_Task_. Return the full listing exactly as it is written.
■ ■ ■ ■ ■
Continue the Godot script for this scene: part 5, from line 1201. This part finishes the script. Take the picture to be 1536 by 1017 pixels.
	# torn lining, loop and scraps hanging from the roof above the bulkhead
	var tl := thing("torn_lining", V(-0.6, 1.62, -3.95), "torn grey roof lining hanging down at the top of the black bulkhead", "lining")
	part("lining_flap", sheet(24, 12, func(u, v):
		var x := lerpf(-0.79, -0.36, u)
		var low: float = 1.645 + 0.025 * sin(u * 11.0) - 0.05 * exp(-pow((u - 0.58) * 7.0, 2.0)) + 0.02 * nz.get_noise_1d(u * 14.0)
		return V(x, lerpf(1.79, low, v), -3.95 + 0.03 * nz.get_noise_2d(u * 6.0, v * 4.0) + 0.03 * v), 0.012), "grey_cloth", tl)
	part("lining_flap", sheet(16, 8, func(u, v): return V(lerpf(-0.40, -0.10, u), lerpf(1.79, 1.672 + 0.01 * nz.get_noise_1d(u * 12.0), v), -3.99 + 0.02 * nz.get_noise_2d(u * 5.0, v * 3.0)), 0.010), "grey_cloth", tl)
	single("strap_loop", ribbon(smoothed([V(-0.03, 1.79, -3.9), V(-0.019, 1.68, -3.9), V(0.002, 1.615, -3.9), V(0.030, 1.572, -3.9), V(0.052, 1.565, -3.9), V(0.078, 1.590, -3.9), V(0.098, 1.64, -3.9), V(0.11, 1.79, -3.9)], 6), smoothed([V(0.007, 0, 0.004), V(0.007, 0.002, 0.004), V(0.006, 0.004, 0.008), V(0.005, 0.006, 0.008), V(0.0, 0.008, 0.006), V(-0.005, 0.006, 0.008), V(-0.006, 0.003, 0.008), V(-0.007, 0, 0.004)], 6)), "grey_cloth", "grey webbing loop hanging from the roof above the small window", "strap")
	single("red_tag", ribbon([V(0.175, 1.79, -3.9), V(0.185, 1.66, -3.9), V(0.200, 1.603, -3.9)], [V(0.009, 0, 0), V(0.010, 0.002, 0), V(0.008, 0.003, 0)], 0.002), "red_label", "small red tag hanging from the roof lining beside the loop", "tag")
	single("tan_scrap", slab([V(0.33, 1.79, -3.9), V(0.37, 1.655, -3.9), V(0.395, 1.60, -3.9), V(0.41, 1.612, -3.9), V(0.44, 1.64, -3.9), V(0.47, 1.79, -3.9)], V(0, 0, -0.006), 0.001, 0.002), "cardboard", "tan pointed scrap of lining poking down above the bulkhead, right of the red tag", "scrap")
■ ■ ■ ■ ■
_Problem solution_.
Continue the Godot script for this scene: part 5, from line 1201. This part finishes the script. Take the picture to be 1536 by 1017 pixels.
	# torn lining, loop and scraps hanging from the roof above the bulkhead
	var tl := thing("torn_lining", V(-0.6, 1.62, -3.95), "torn grey roof lining hanging down at the top of the black bulkhead", "lining")
	part("lining_flap", sheet(24, 12, func(u, v):
		var x := lerpf(-0.79, -0.36, u)
		var low: float = 1.645 + 0.025 * sin(u * 11.0) - 0.05 * exp(-pow((u - 0.58) * 7.0, 2.0)) + 0.02 * nz.get_noise_1d(u * 14.0)
		return V(x, lerpf(1.79, low, v), -3.95 + 0.03 * nz.get_noise_2d(u * 6.0, v * 4.0) + 0.03 * v), 0.012), "grey_cloth", tl)
	part("lining_flap", sheet(16, 8, func(u, v): return V(lerpf(-0.40, -0.10, u), lerpf(1.79, 1.672 + 0.01 * nz.get_noise_1d(u * 12.0), v), -3.99 + 0.02 * nz.get_noise_2d(u * 5.0, v * 3.0)), 0.010), "grey_cloth", tl)
	single("strap_loop", ribbon(smoothed([V(-0.03, 1.79, -3.9), V(-0.019, 1.68, -3.9), V(0.002, 1.615, -3.9), V(0.030, 1.572, -3.9), V(0.052, 1.565, -3.9), V(0.078, 1.590, -3.9), V(0.098, 1.64, -3.9), V(0.11, 1.79, -3.9)], 6), smoothed([V(0.007, 0, 0.004), V(0.007, 0.002, 0.004), V(0.006, 0.004, 0.008), V(0.005, 0.006, 0.008), V(0.0, 0.008, 0.006), V(-0.005, 0.006, 0.008), V(-0.006, 0.003, 0.008), V(-0.007, 0, 0.004)], 6)), "grey_cloth", "grey webbing loop hanging from the roof above the small window", "strap")
	single("red_tag", ribbon([V(0.175, 1.79, -3.9), V(0.185, 1.66, -3.9), V(0.200, 1.603, -3.9)], [V(0.009, 0, 0), V(0.010, 0.002, 0), V(0.008, 0.003, 0)], 0.002), "red_label", "small red tag hanging from the roof lining beside the loop", "tag")
	single("tan_scrap", slab([V(0.33, 1.79, -3.9), V(0.37, 1.655, -3.9), V(0.395, 1.60, -3.9), V(0.41, 1.612, -3.9), V(0.44, 1.64, -3.9), V(0.47, 1.79, -3.9)], V(0, 0, -0.006), 0.001, 0.002), "cardboard", "tan pointed scrap of lining poking down above the bulkhead, right of the red tag", "scrap")